On the emissions side, he said, as the electrified off-highway equipment doesn’t generate the carbon that diesel powered equipment does. “Finally, electric motors can be run in zero energy mode – you can turn those electric motors off,” he said. “It’s much harder to do that with an engine that has a high level of inertia. So that’s another driver for use of energy efficient fluids.”

He noted that hydraulic fluid drain intervals have lengthened over the past several decades. That’s from around 2,000 hours to oil breakdown for [API] Group I hydraulic oils in 1970, to around 5,000 hours for Group II hydraulic fluids in 2001 to as much as 10,000 hours for synthetics in 2020.

“The life of oil continues to increase,” he said. “Six thousand hours is the standard drain interval for manufacturers of off-highway equipment. Ultimately, I think we’re heading towards fill for life to conserve the resources.”

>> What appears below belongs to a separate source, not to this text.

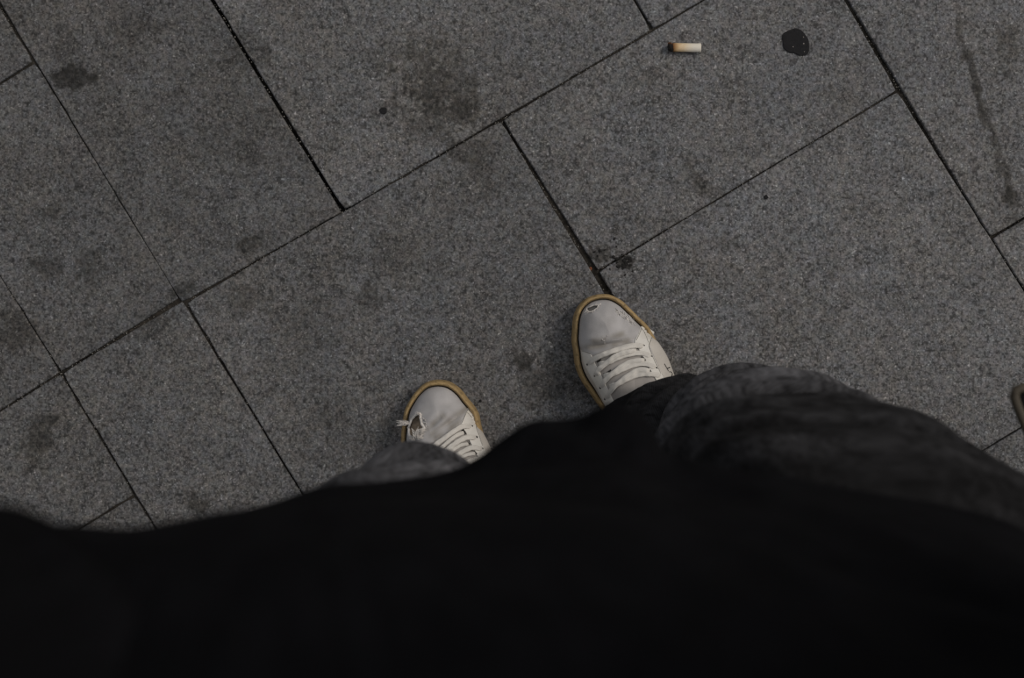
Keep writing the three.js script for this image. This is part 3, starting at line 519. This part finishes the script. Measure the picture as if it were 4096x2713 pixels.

Another off-highway vehicle evolution with ramifications for hydraulic fluid advancement includes the need for the fluids to perform under much higher pressure. He pointed out that back in around 1970, only 1,000 pounds per square inch was typical fluid system pressure for that era. “We’re up here at 7,000 PSI now,” he said. Michael added that components aren’t currently available to run fluid power systems at 7,000 PSI consistently.

“The valves are not ready for that, the hoses are not ready for that,” he said. “But there are some pumps and motors that can do it. So, higher pressures are going to put more strains on the fluid and make it more challenging to formulate them to prevent wear in the pump and give us that reliability characteristics that hydraulic systems are so well known for.”